Transcribe the listing exactly, leaving out every picture.
※
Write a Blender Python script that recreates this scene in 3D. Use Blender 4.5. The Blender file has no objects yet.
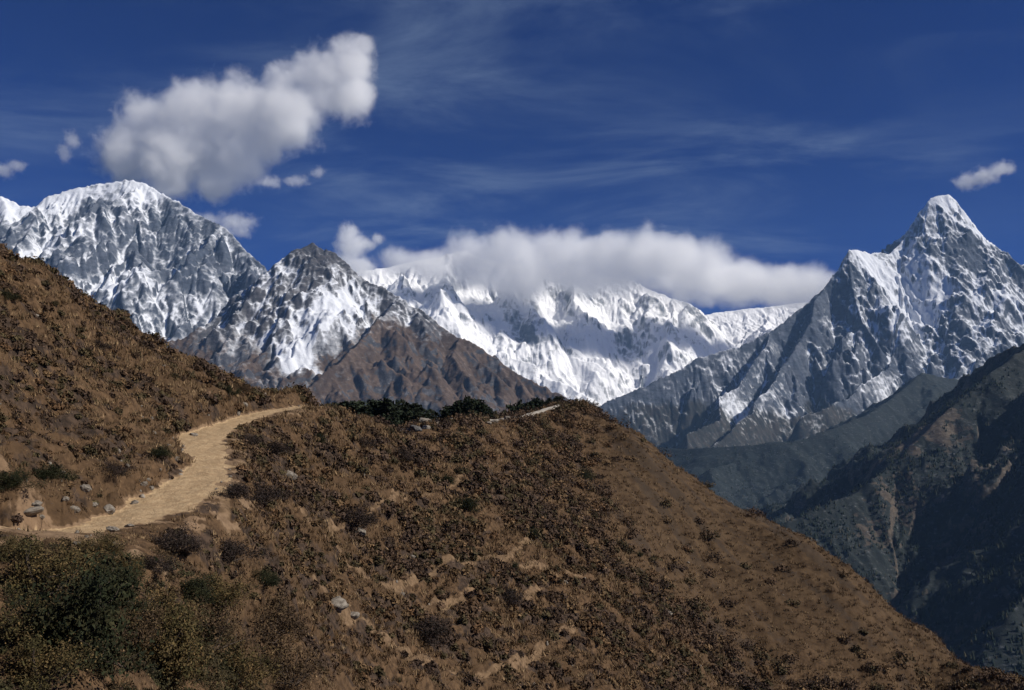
import bpy, math, random
import numpy as np
from mathutils import Vector

rng = np.random.default_rng(7)
random.seed(7)
scene = bpy.context.scene
R = math.radians

# ------------------------------------------------------------------ camera
W, H = 1024, 690
LENS = 32.0
F = LENS / 36.0 * W                      # focal length in pixels
PITCH = R(6.27)                          # camera looks slightly up the valley
cam_data = bpy.data.cameras.new("camera")
cam_data.lens = LENS
cam_data.sensor_width = 36.0
cam_data.clip_start = 0.3
cam_data.clip_end = 150000.0
cam = bpy.data.objects.new("camera", cam_data)
cam.location = (0, 0, 0)
cam.rotation_euler = (R(90) + PITCH, 0, 0)
scene.collection.objects.link(cam)
scene.camera = cam

# ------------------------------------------------------------------ sky, sun, exposure
SUN_AZ, SUN_EL = R(107), R(38)           # azimuth clockwise from the view direction
world = bpy.data.worlds.new("World")
scene.world = world
world.use_nodes = True
wn, wl = world.node_tree.nodes, world.node_tree.links
wn.clear()


def N(nt, kind, **kw):
    n = nt.nodes.new(kind)
    for k, v in kw.items():
        if k == 'i':
            for kk, vv in v.items():
                n.inputs[kk].default_value = vv
        else:
            setattr(n, k, v)
    return n


wt = world.node_tree
w_out = N(wt, 'ShaderNodeOutputWorld')
w_bg = N(wt, 'ShaderNodeBackground', i={'Strength': 0.075})
sky = N(wt, 'ShaderNodeTexSky', sky_type='NISHITA', sun_disc=False, sun_elevation=SUN_EL, sun_rotation=SUN_AZ,
        altitude=4200.0, air_density=1.0, dust_density=0.0, ozone_density=4.0)
tint = N(wt, 'ShaderNodeMix', data_type='RGBA', blend_type='MULTIPLY')
tint.inputs[0].default_value = 1.0
tint.inputs[7].default_value = (0.0, 0.205, 0.66, 1)          # deep polarised high-altitude blue
wl.new(sky.outputs[0], tint.inputs[6])
# thin cirrus, far out on the sky itself
tc = N(wt, 'ShaderNodeTexCoord')
sep = N(wt, 'ShaderNodeSeparateXYZ')
wl.new(tc.outputs['Generated'], sep.inputs[0])
zz = N(wt, 'ShaderNodeMath', operation='ADD', i={1: 0.12})
wl.new(sep.outputs[2], zz.inputs[0])
dx = N(wt, 'ShaderNodeMath', operation='DIVIDE')
dy = N(wt, 'ShaderNodeMath', operation='DIVIDE')
wl.new(sep.outputs[0], dx.inputs[0]); wl.new(zz.outputs[0], dx.inputs[1])
wl.new(sep.outputs[1], dy.inputs[0]); wl.new(zz.outputs[0], dy.inputs[1])
com = N(wt, 'ShaderNodeCombineXYZ')
wl.new(dx.outputs[0], com.inputs[0]); wl.new(dy.outputs[0], com.inputs[1])
mp = N(wt, 'ShaderNodeMapping')
mp.inputs['Rotation'].default_value = (0, 0, R(18))
mp.inputs['Scale'].default_value = (0.9, 1.5, 1)
mp.inputs['Location'].default_value = (3.1, 0.4, 0)
wl.new(com.outputs[0], mp.inputs[0])
n1 = N(wt, 'ShaderNodeTexNoise', i={'Scale': 1.6, 'Detail': 9.0, 'Roughness': 0.62, 'Distortion': 0.6})
n2 = N(wt, 'ShaderNodeTexNoise', i={'Scale': 0.75, 'Detail': 3.0, 'Roughness': 0.5})
wl.new(mp.outputs[0], n1.inputs[0]); wl.new(mp.outputs[0], n2.inputs[0])
r1 = N(wt, 'ShaderNodeMapRange', interpolation_type='SMOOTHSTEP', i={1: 0.41, 2: 0.80, 3: 0.0, 4: 1.0})
r2 = N(wt, 'ShaderNodeMapRange', interpolation_type='SMOOTHSTEP', i={1: 0.36, 2: 0.66, 3: 0.12, 4: 1.0})
wl.new(n1.outputs[0], r1.inputs[0]); wl.new(n2.outputs[0], r2.inputs[0])
mm = N(wt, 'ShaderNodeMath', operation='MULTIPLY')
wl.new(r1.outputs[0], mm.inputs[0]); wl.new(r2.outputs[0], mm.inputs[1])
m2 = N(wt, 'ShaderNodeMath', operation='MULTIPLY', i={1: 0.58})
wl.new(mm.outputs[0], m2.inputs[0])
cmix = N(wt, 'ShaderNodeMix', data_type='RGBA')
cmix.inputs[7].default_value = (3.2, 4.3, 6.0, 1)
wl.new(m2.outputs[0], cmix.inputs[0]); wl.new(tint.outputs[2], cmix.inputs[6])
wl.new(cmix.outputs[2], w_bg.inputs[0])
wl.new(w_bg.outputs[0], w_out.inputs[0])

sun_data = bpy.data.lights.new("sun", 'SUN')
sun_data.energy = 5.0
sun_data.angle = R(0.5)
sun_data.color = (1.0, 0.95, 0.87)
sun = bpy.data.objects.new("sun", sun_data)
S = Vector((math.sin(SUN_AZ) * math.cos(SUN_EL), math.cos(SUN_AZ) * math.cos(SUN_EL), math.sin(SUN_EL)))
sun.rotation_euler = S.to_track_quat('Z', 'Y').to_euler()
sun.location = (400, -400, 400)
scene.collection.objects.link(sun)

vs = scene.view_settings
vs.view_transform = 'Standard'
vs.look = 'None'
vs.exposure = 0.0
vs.gamma = 1.0
vs.use_curve_mapping = False
cy = scene.cycles
cy.max_bounces = 20
cy.diffuse_bounces = 3
cy.volume_bounces = 18
cy.transparent_max_bounces = 12
cy.volume_step_rate = 0.15
cy.volume_max_steps = 400
cy.use_denoising = True

# ------------------------------------------------------------------ helpers
ct, st = math.cos(PITCH), math.sin(PITCH)


def P(px, py, Y):
    """point at forward distance Y seen where the photograph has (px, py)"""
    u, v = (px - W / 2) / F, (H / 2 - py) / F
    k = Y / (ct - v * st)
    return np.array([u * k, Y, (st + v * ct) * k])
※
→ Answer to the problem
Write a Blender Python script that recreates this scene in 3D. Use Blender 4.5. The Blender file has no objects yet.
import bpy, math, random
import numpy as np
from mathutils import Vector

rng = np.random.default_rng(7)
random.seed(7)
scene = bpy.context.scene
R = math.radians

# ------------------------------------------------------------------ camera
W, H = 1024, 690
LENS = 32.0
F = LENS / 36.0 * W                      # focal length in pixels
PITCH = R(6.27)                          # camera looks slightly up the valley
cam_data = bpy.data.cameras.new("camera")
cam_data.lens = LENS
cam_data.sensor_width = 36.0
cam_data.clip_start = 0.3
cam_data.clip_end = 150000.0
cam = bpy.data.objects.new("camera", cam_data)
cam.location = (0, 0, 0)
cam.rotation_euler = (R(90) + PITCH, 0, 0)
scene.collection.objects.link(cam)
scene.camera = cam

# ------------------------------------------------------------------ sky, sun, exposure
SUN_AZ, SUN_EL = R(107), R(38)           # azimuth clockwise from the view direction
world = bpy.data.worlds.new("World")
scene.world = world
world.use_nodes = True
wn, wl = world.node_tree.nodes, world.node_tree.links
wn.clear()


def N(nt, kind, **kw):
    n = nt.nodes.new(kind)
    for k, v in kw.items():
        if k == 'i':
            for kk, vv in v.items():
                n.inputs[kk].default_value = vv
        else:
            setattr(n, k, v)
    return n


wt = world.node_tree
w_out = N(wt, 'ShaderNodeOutputWorld')
w_bg = N(wt, 'ShaderNodeBackground', i={'Strength': 0.075})
sky = N(wt, 'ShaderNodeTexSky', sky_type='NISHITA', sun_disc=False, sun_elevation=SUN_EL, sun_rotation=SUN_AZ,
        altitude=4200.0, air_density=1.0, dust_density=0.0, ozone_density=4.0)
tint = N(wt, 'ShaderNodeMix', data_type='RGBA', blend_type='MULTIPLY')
tint.inputs[0].default_value = 1.0
tint.inputs[7].default_value = (0.0, 0.205, 0.66, 1)          # deep polarised high-altitude blue
wl.new(sky.outputs[0], tint.inputs[6])
# thin cirrus, far out on the sky itself
tc = N(wt, 'ShaderNodeTexCoord')
sep = N(wt, 'ShaderNodeSeparateXYZ')
wl.new(tc.outputs['Generated'], sep.inputs[0])
zz = N(wt, 'ShaderNodeMath', operation='ADD', i={1: 0.12})
wl.new(sep.outputs[2], zz.inputs[0])
dx = N(wt, 'ShaderNodeMath', operation='DIVIDE')
dy = N(wt, 'ShaderNodeMath', operation='DIVIDE')
wl.new(sep.outputs[0], dx.inputs[0]); wl.new(zz.outputs[0], dx.inputs[1])
wl.new(sep.outputs[1], dy.inputs[0]); wl.new(zz.outputs[0], dy.inputs[1])
com = N(wt, 'ShaderNodeCombineXYZ')
wl.new(dx.outputs[0], com.inputs[0]); wl.new(dy.outputs[0], com.inputs[1])
mp = N(wt, 'ShaderNodeMapping')
mp.inputs['Rotation'].default_value = (0, 0, R(18))
mp.inputs['Scale'].default_value = (0.9, 1.5, 1)
mp.inputs['Location'].default_value = (3.1, 0.4, 0)
wl.new(com.outputs[0], mp.inputs[0])
n1 = N(wt, 'ShaderNodeTexNoise', i={'Scale': 1.6, 'Detail': 9.0, 'Roughness': 0.62, 'Distortion': 0.6})
n2 = N(wt, 'ShaderNodeTexNoise', i={'Scale': 0.75, 'Detail': 3.0, 'Roughness': 0.5})
wl.new(mp.outputs[0], n1.inputs[0]); wl.new(mp.outputs[0], n2.inputs[0])
r1 = N(wt, 'ShaderNodeMapRange', interpolation_type='SMOOTHSTEP', i={1: 0.41, 2: 0.80, 3: 0.0, 4: 1.0})
r2 = N(wt, 'ShaderNodeMapRange', interpolation_type='SMOOTHSTEP', i={1: 0.36, 2: 0.66, 3: 0.12, 4: 1.0})
wl.new(n1.outputs[0], r1.inputs[0]); wl.new(n2.outputs[0], r2.inputs[0])
mm = N(wt, 'ShaderNodeMath', operation='MULTIPLY')
wl.new(r1.outputs[0], mm.inputs[0]); wl.new(r2.outputs[0], mm.inputs[1])
m2 = N(wt, 'ShaderNodeMath', operation='MULTIPLY', i={1: 0.58})
wl.new(mm.outputs[0], m2.inputs[0])
cmix = N(wt, 'ShaderNodeMix', data_type='RGBA')
cmix.inputs[7].default_value = (3.2, 4.3, 6.0, 1)
wl.new(m2.outputs[0], cmix.inputs[0]); wl.new(tint.outputs[2], cmix.inputs[6])
wl.new(cmix.outputs[2], w_bg.inputs[0])
wl.new(w_bg.outputs[0], w_out.inputs[0])

sun_data = bpy.data.lights.new("sun", 'SUN')
sun_data.energy = 5.0
sun_data.angle = R(0.5)
sun_data.color = (1.0, 0.95, 0.87)
sun = bpy.data.objects.new("sun", sun_data)
S = Vector((math.sin(SUN_AZ) * math.cos(SUN_EL), math.cos(SUN_AZ) * math.cos(SUN_EL), math.sin(SUN_EL)))
sun.rotation_euler = S.to_track_quat('Z', 'Y').to_euler()
sun.location = (400, -400, 400)
scene.collection.objects.link(sun)

vs = scene.view_settings
vs.view_transform = 'Standard'
vs.look = 'None'
vs.exposure = 0.0
vs.gamma = 1.0
vs.use_curve_mapping = False
cy = scene.cycles
cy.max_bounces = 20
cy.diffuse_bounces = 3
cy.volume_bounces = 18
cy.transparent_max_bounces = 12
cy.volume_step_rate = 0.15
cy.volume_max_steps = 400
cy.use_denoising = True

# ------------------------------------------------------------------ helpers
ct, st = math.cos(PITCH), math.sin(PITCH)


def P(px, py, Y):
    """point at forward distance Y seen where the photograph has (px, py)"""
    u, v = (px - W / 2) / F, (H / 2 - py) / F
    k = Y / (ct - v * st)
    return np.array([u * k, Y, (st + v * ct) * k])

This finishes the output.